Challenge: Leave out the pictures, and retype only the lines from the beginning of the material through the line that contains "s.v, s.f, s.m, s.a, s.T", including both.

Records contained in a dataset:
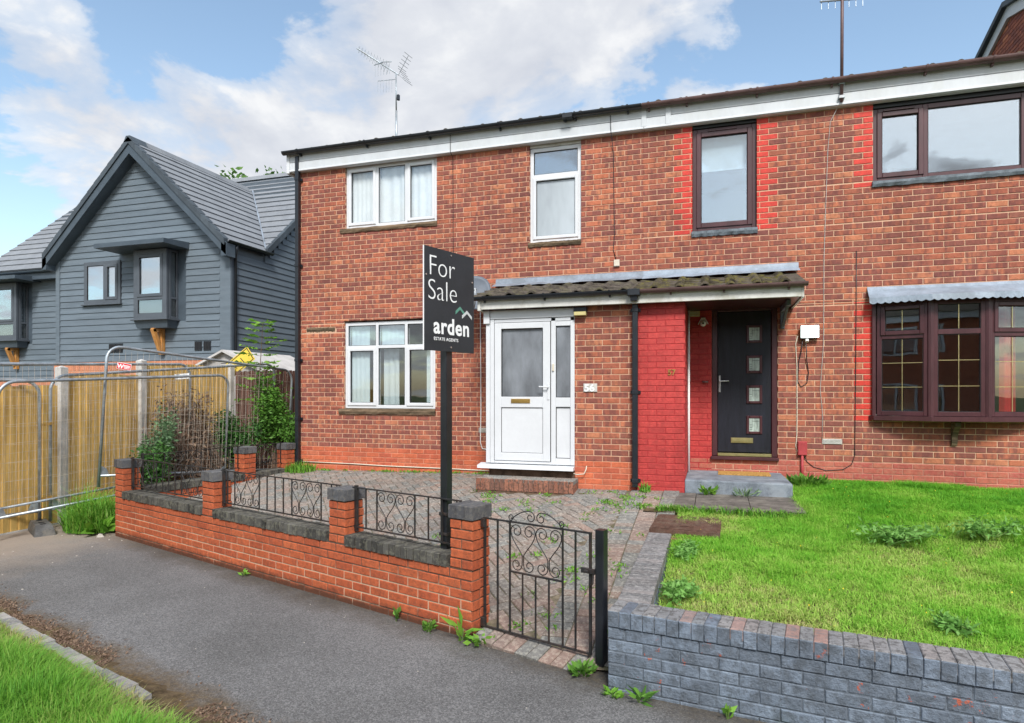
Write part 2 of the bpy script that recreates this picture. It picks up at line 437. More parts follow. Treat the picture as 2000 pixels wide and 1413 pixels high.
class MB:
    def __init__(s, T=None):
        s.v, s.f, s.m, s.a, s.T = [], [], [], [], T

    def add(s, vs, fs, mi=0, a=0.0):
        o = len(s.v)
        T = s.T
        s.v += [T(*p) for p in vs] if T else [tuple(p) for p in vs]
        s.a += [a] * len(vs)
        for f in fs:
            s.f.append([i + o for i in f])
            s.m.append(mi)

    def box(s, x0, x1, y0, y1, z0, z1, mi=0, a=0.0):
        s.add([(x0, y0, z0), (x1, y0, z0), (x1, y1, z0), (x0, y1, z0), (x0, y0, z1), (x1, y0, z1), (x1, y1, z1), (x0, y1, z1)],
              [(0, 3, 2, 1), (4, 5, 6, 7), (0, 1, 5, 4), (1, 2, 6, 5), (2, 3, 7, 6), (3, 0, 4, 7)], mi, a)

    def bbox(s, x0, x1, y0, y1, z0, z1, c=.004, mi=0, a=0.0):
        """box with chamfered vertical-front edges (front = y0)"""
        s.add([(x0, y1, z0), (x1, y1, z0), (x1, y1, z1), (x0, y1, z1),
               (x0, y0 + c, z0), (x1, y0 + c, z0), (x1, y0 + c, z1), (x0, y0 + c, z1),
               (x0 + c, y0, z0 + c), (x1 - c, y0, z0 + c), (x1 - c, y0, z1 - c), (x0 + c, y0, z1 - c)],
              [(8, 9, 10, 11), (4, 5, 9, 8), (5, 6, 10, 9), (6, 7, 11, 10), (7, 4, 8, 11), (0, 1, 5, 4), (1, 2, 6, 5), (2, 3, 7, 6), (3, 0, 4, 7), (0, 3, 2, 1)], mi, a)

    def hexa(s, p, mi=0, a=0.0):
        s.add(p, [(0, 3, 2, 1), (4, 5, 6, 7), (0, 1, 5, 4), (1, 2, 6, 5), (2, 3, 7, 6), (3, 0, 4, 7)], mi, a)

    def bar(s, p0, p1, w, h, up=(0, 0, 1), mi=0):
        p0, p1 = Vector(p0), Vector(p1)
        d = (p1 - p0).normalized()
        up = Vector(up)
        if abs(d.dot(up)) > .95:
            up = Vector((1, 0, 0)) if abs(d.x) < .9 else Vector((0, 1, 0))
        u = d.cross(up).normalized()
        v = u.cross(d).normalized()
        q = []
        for p in (p0, p1):
            q += [p - u * w / 2 - v * h / 2, p + u * w / 2 - v * h / 2, p + u * w / 2 + v * h / 2, p - u * w / 2 + v * h / 2]
        s.hexa([tuple(c) for c in q], mi)

    def tube(s, pts, r, n=6, mi=0, a=0.0, rs=None, cap=True):
        pts = [Vector(p) for p in pts]
        N = len(pts)
        vs = []
        prev = None
        for i, p in enumerate(pts):
            d = (pts[min(i + 1, N - 1)] - pts[max(i - 1, 0)])
            d = d.normalized() if d.length > 1e-9 else Vector((0, 0, 1))
            if prev is None:
                h = Vector((0, 0, 1)) if abs(d.z) < .9 else Vector((1, 0, 0))
                u = d.cross(h).normalized()
            else:
                u = (prev - d * prev.dot(d))
                u = u.normalized() if u.length > 1e-6 else d.cross(Vector((0, 0, 1))).normalized()
            prev = u
            v = d.cross(u)
            rr = rs[i] if rs else r
            for k in range(n):
                an = 2 * math.pi * k / n
                vs.append(tuple(p + u * (rr * math.cos(an)) + v * (rr * math.sin(an))))
        fs = []
        for i in range(N - 1):
            for k in range(n):
                fs.append((i * n + k, i * n + (k + 1) % n, (i + 1) * n + (k + 1) % n, (i + 1) * n + k))
        if cap:
            fs.append(tuple(range(n - 1, -1, -1)))
            fs.append(tuple((N - 1) * n + k for k in range(n)))
        s.add(vs, fs, mi, a)

    def prism(s, poly, f0, f1, mi=0):
        """poly: 2-D points; f0/f1 map a 2-D point to the two end faces"""
        n = len(poly)
        vs = [f0(*p) for p in poly] + [f1(*p) for p in poly]
        fs = [tuple(range(n - 1, -1, -1)), tuple(range(n, 2 * n))] + [(i, (i + 1) % n, n + (i + 1) % n, n + i) for i in range(n)]
        s.add(vs, fs, mi)

    def build(s, name, mats, parent=None, smooth=False, origin=None):
        me = bpy.data.meshes.new(name)
        vs = s.v
        if origin is not None:
            vs = [(p[0] - origin[0], p[1] - origin[1], p[2] - origin[2]) for p in vs]
        me.from_pydata(vs, [], s.f)
        for k in ([mats] if isinstance(mats, str) else mats):
            me.materials.append(MATS[k])
        if any(s.m):
            me.polygons.foreach_set('material_index', s.m)
        if any(s.a):
            at = me.attributes.new('rnd', 'FLOAT', 'POINT')
            at.data.foreach_set('value', s.a)
        if smooth:
            me.polygons.foreach_set('use_smooth', [True] * len(me.polygons))
        me.validate()
        me.update()
        o = bpy.data.objects.new(name, me)
        if origin is not None:
            o.location = origin
        link(o, parent)
        return o


WLOC = {}


def link(o, parent=None):
    COL.objects.link(o)
    WLOC[o.name] = o.matrix_basis.copy() if parent is None else o.matrix_basis.copy()
    if parent is not None:
        o.parent = parent
        o.matrix_parent_inverse = world_of(parent).inverted()


def world_of(o):
    return o.matrix_basis.copy()      # every child keeps world coordinates through its parent inverse


def thing(name, label, cat, loc=(0, 0, 0), group=None):
    o = bpy.data.objects.new(name, None)
    o.location = loc
    o.empty_display_size = .2
    COL.objects.link(o)
    tag(o, label, cat, group)
    return o


def tag(o, label=None, cat=None, group=None, kind=None):
    if label:
        o['label'] = label
    if cat:
        o['category'] = cat
    if group:
        o['group'] = group
    if kind:
        o['kind'] = kind
    return o


def frame(o, u, v=None):
    """local x along u, local y along v (into the wall), z up"""
    u = Vector((u[0], u[1], 0)).normalized()
    v = Vector((-u.y, u.x, 0)) if v is None else Vector((v[0], v[1], 0)).normalized()
    o = Vector((o[0], o[1], o[2] if len(o) > 2 else 0))
    ox, oy, oz, ux, uy, vx, vy = o.x, o.y, o.z, u.x, u.y, v.x, v.y
    f = lambda x, y, z: (ox + ux * x + vx * y, oy + uy * x + vy * y, oz + z)
    f.u, f.v, f.o = u, v, o
    return f


# ------------------------------------------------------------------ bricks, tiles, pavers
BR_CACHE = {}


def brick_verts(L, H, D, c=.004):
    x, y, z = L / 2, D / 2, H / 2
    return [(-x, y, -z), (x, y, -z), (x, y, z), (-x, y, z), (-x, -y + c, -z), (x, -y + c, -z), (x, -y + c, z), (-x, -y + c, z),
            (-x + c, -y, -z + c), (x - c, -y, -z + c), (x - c, -y, z - c), (-x + c, -y, z - c)]


BR_FACES = [(8, 9, 10, 11), (4, 5, 9, 8), (5, 6, 10, 9), (6, 7, 11, 10), (7, 4, 8, 11), (0, 1, 5, 4), (1, 2, 6, 5), (2, 3, 7, 6), (3, 0, 4, 7)]


def brick_mesh(L, H, D, mk, c):
    k = (round(L, 3), round(H, 3), round(D, 3), mk, c)
    if k not in BR_CACHE:
        me = bpy.data.meshes.new('brick')
        me.from_pydata(brick_verts(k[0], k[1], k[2], c), [], BR_FACES)
        me.materials.append(MATS[mk])
        me.update()
        BR_CACHE[k] = me
    return BR_CACHE[k]


def realize(bricks, parent, limit=300, name='brick', mass='brickwork', c=.004, jit=.0012, tilt=.006):
    """bricks: (centre, u, n, L, H, D, material). The ones that show largest become objects, the rest one mesh."""
    sc = []
    for b in bricks:
        p = proj(b[0])
        if p is None:
            s = 0
        else:
            vis = max(0, -b[2].dot((b[0] - Vector((0, 0, 1.85))).normalized()))
            s = (vis + .02) * b[3] * b[4] / p[2] ** 2
            if not (-30 < p[0] < 2030 and -30 < p[1] < 1443):
                s *= .001
        sc.append(s)
    order = sorted(range(len(bricks)), key=lambda i: -sc[i])
    rest = MB()
    mats = []
    for rank, i in enumerate(order):
        ce, u, n, L, H, D, mk = bricks[i]
        ce = ce + n * rng.uniform(-jit, jit)
        X, Y = u, -n
        Z = X.cross(Y)
        a, b2 = rng.uniform(-tilt, tilt), rng.uniform(-tilt, tilt) * .5
        X2 = (X + Z * b2 + Y * a * .3).normalized()
        Y2 = (Y - X * a * .3).normalized()
        Y2 = (Y2 - X2 * Y2.dot(X2)).normalized()
        Z2 = X2.cross(Y2)
        if rank < limit and sc[i] > 1e-6:
            o = bpy.data.objects.new(name, brick_mesh(L, H, D, mk, c))
            o.matrix_basis = Matrix(((X2.x, Y2.x, Z2.x, ce.x), (X2.y, Y2.y, Z2.y, ce.y), (X2.z, Y2.z, Z2.z, ce.z), (0, 0, 0, 1)))
            COL.objects.link(o)
            o.parent = parent
            o.matrix_parent_inverse = parent.matrix_basis.inverted()
        else:
            if mk not in mats:
                mats.append(mk)
            rest.add([tuple(ce + X2 * q[0] + Y2 * q[1] + Z2 * q[2]) for q in brick_verts(L, H, D, c)], BR_FACES, mats.index(mk), rng.random())
    if rest.v:
        o = rest.build(mass, mats, parent)
        o['kind'] = 'stuff'


UP = Vector((0, 0, 1))


def brick_face(F, x0, x1, z0, z1, zbase, openings=(), mk=lambda x, z, k: 'brick_house', depth=.10, proud=.006, phase=0.0, bl=.215, bh=.065, j=.010):
    """stretcher bond on the plane y=0 of frame F (outward = -y)"""
    out = []
    u, n = F.u, -F.v
    k0 = int(math.floor((z0 - zbase) / .075)) - 1
    k1 = int(math.ceil((z1 - zbase) / .075)) + 1
    for k in range(k0, k1):
        a, b = zbase + k * .075 + j / 2, zbase + (k + 1) * .075 - j / 2
        a, b = max(a, z0), min(b, z1)
        if b - a < .012:
            continue
        cuts = sorted({a, b} | {q for o in openings for q in (o[2], o[3]) if a < q < b})
        for za, zb in zip(cuts, cuts[1:]):
            if zb - za < .014:
                continue
            zm = (za + zb) / 2
            blk = sorted((o[0], o[1]) for o in openings if o[2] < zm < o[3])
            free, cur = [], x0
            for p, q in blk:
                if p > cur:
                    free.append((cur, p))
                cur = max(cur, q)
            if cur < x1:
                free.append((cur, x1))
            pitch = bl + j
            off = phase + (pitch / 2 if k % 2 else 0)
            for fa, fb in free:
                i = math.floor((fa - off) / pitch)
                x = off + i * pitch
                while x < fb:
                    p, q = max(x + j / 2, fa), min(x + pitch - j / 2, fb)
                    if q - p > .02:
                        c = Vector(F((p + q) / 2, depth / 2 - proud, zm))
                        out.append((c, u, n, q - p, zb - za, depth, mk((p + q) / 2, zm, k)))
                    x += pitch
    return out


def slab_with_holes(mb, x0, x1, z0, z1, holes, y=0.0, depth=.14, mi=0):
    xs = sorted({x0, x1} | {v for h in holes for v in h[:2] if x0 < v < x1})
    zs = sorted({z0, z1} | {v for h in holes for v in h[2:4] if z0 < v < z1})
    for xa, xb in zip(xs, xs[1:]):
        for za, zb in zip(zs, zs[1:]):
            xm, zm = (xa + xb) / 2, (za + zb) / 2
            if any(h[0] < xm < h[1] and h[2] < zm < h[3] for h in holes):
                continue
            mb.add([(xa, y, za), (xb, y, za), (xb, y, zb), (xa, y, zb)], [(0, 1, 2, 3)], mi)
    for h in holes:
        a, b, c, d = max(h[0], x0), min(h[1], x1), max(h[2], z0), min(h[3], z1)
        y1 = y + depth
        mb.add([(a, y, c), (b, y, c), (b, y, d), (a, y, d), (a, y1, c), (b, y1, c), (b, y1, d), (a, y1, d)],
               [(0, 4, 5, 1), (1, 5, 6, 2), (2, 6, 7, 3), (3, 7, 4, 0)], mi)


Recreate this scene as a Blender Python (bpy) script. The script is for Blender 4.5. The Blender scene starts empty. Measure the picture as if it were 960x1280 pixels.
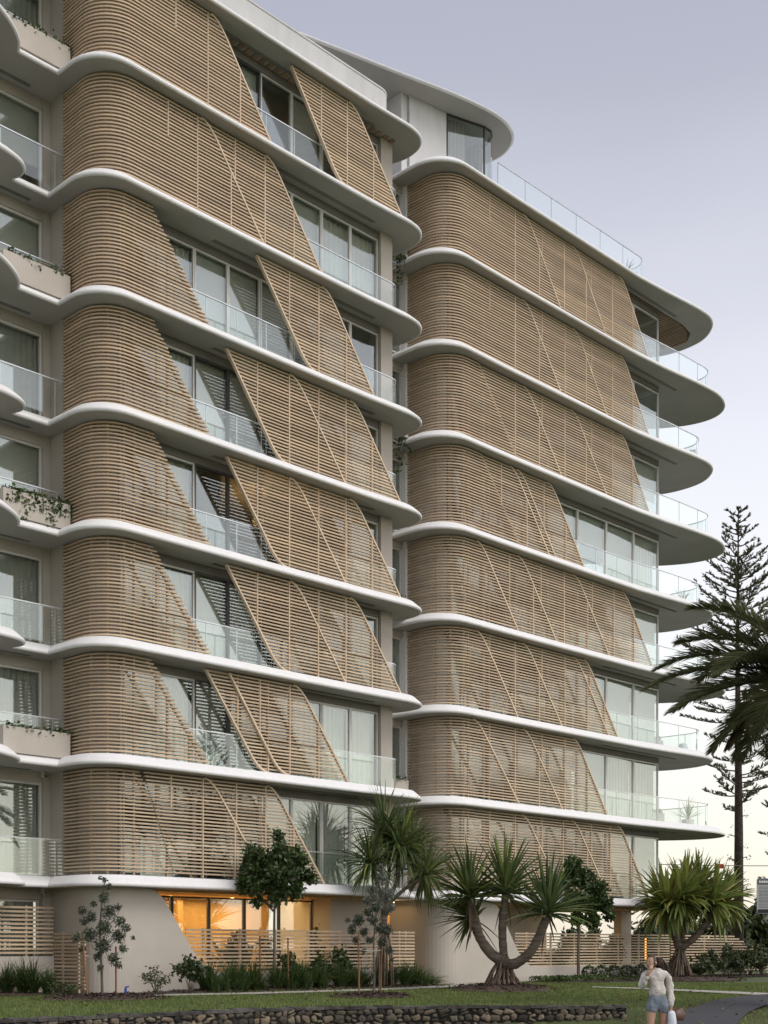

Full response:
Write part 2 of the bpy script that recreates this picture. It picks up at line 437. More parts follow. Treat the picture as 2000 pixels wide and 1413 pixels high.
class MB:
    def __init__(s, T=None):
        s.v, s.f, s.m, s.a, s.T = [], [], [], [], T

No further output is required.